A Note from Jess :-) Class of 2012, welcome to the real world

Seniors, we’re almost there—just two more days of classes and we’re officially finished. Everyone else, good luck with your studies and final exams. Seton Hill University (SHU) was a great place to spend four years, but like the rest of the class of 2012, I’m ready for the real world.

Are you?

Seniors, by now you’ve probably been looking for jobs for some time, desperate to find anything to help you pay back all the bills you’ve undoubtedly accumulated during your academic career. Some of you are looking into grad school while others are thinking of joining Americorps.
Some student athletes might be fortunate enough to move on to professional teams like our most successful athletes have in past. And yet, here we are, a week from graduation and we’re burnt out. I don’t know about the rest of the class of 2012, but I’m ready for the real world—I hope it’s ready for me.

It’s hard to believe that we’re going to have to start paying for our education. The smart ones who found additional scholarships outside the ones SHU graciously provides will walk out of college virtually debt-free, ready to spend a year traveling without worrying about monetary repercussions. And then there’s the rest of us. Get ready for the long haul—some of us will be paying college loans back for years. Regardless of what type of loans you have to pay, keep in mind that your school loans are the best ones to pay any extra money towards. Basically, pay off any loan with a higher interest rate first. So, really, pay off your credit cards first, and then your student loans, because guess what, they’re not going anywhere. And if for some reason you choose not to pay, be prepared to have your wages attached.

To avoid this, call your banks and express your concern that you can’t make a huge payment right out of college. Most of them will be understanding and work with you to find an acceptable payment plan. The great thing about low payments is that you can always pay off extra per month, which deducts from the principle and lowers your interest accumulation.

For those of you who aren’t sure what to do now, keep in mind that you have six months following graduation to get your affairs in order before you have to start paying back your school loans. Quite possibly the hardest part about graduating and finding a job is determining if you can actually afford to work at a prospective company. For example, let’s say you take a job in Pittsburgh and live in the surrounding suburbs, whether it be good ‘ol Greensburg, Irwin or even Monroeville.

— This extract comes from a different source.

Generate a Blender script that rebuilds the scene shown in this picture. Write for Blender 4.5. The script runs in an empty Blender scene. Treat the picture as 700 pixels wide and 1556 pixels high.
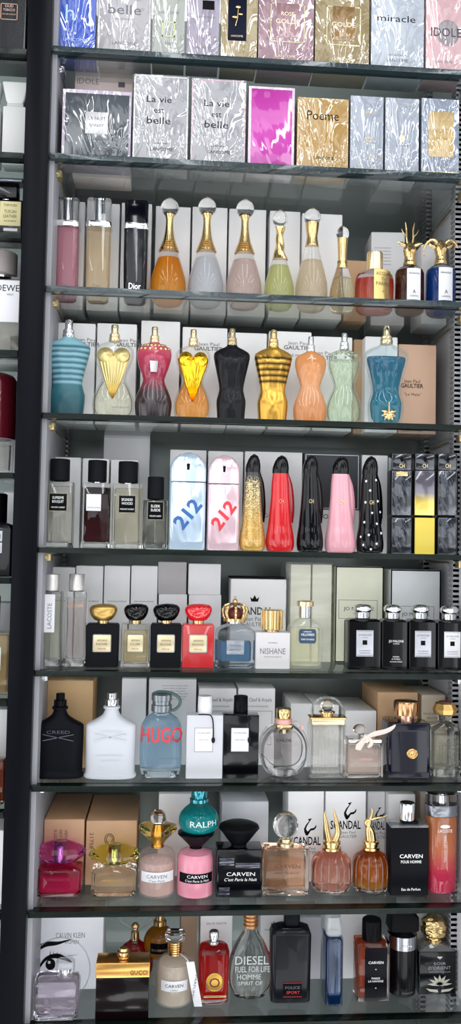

Be prepared to make a hard decision.

You’ll either need to move to Pittsburgh or get ready to sit in heavy traffic for upwards of an hour and a half to and from your workplace daily. Keep in mind that you’ll need a vehicle, which could add a car payment into the mix. Couple a car payment and apartment rent to school loans and living expenses, and you’ll realize that you’ll need upwards of $40K to survive on your own.
Even if you live at home with your parents, you’ll still be forking over a lot of cash each week to fill that car tank, and in case you haven’t been paying attention to gas prices, we’re still hovering just short of $4 per gallon. Even a super efficient car only gets so far without needing a refill.
Even though the future is scary, it’s super exciting to know all our hard work and dedication is finally paying off. We’ve done it—who thought four years could move so fast? I hope you made the best of your time here and good luck with all your future endeavors! So long SHU, it’s been a great ride.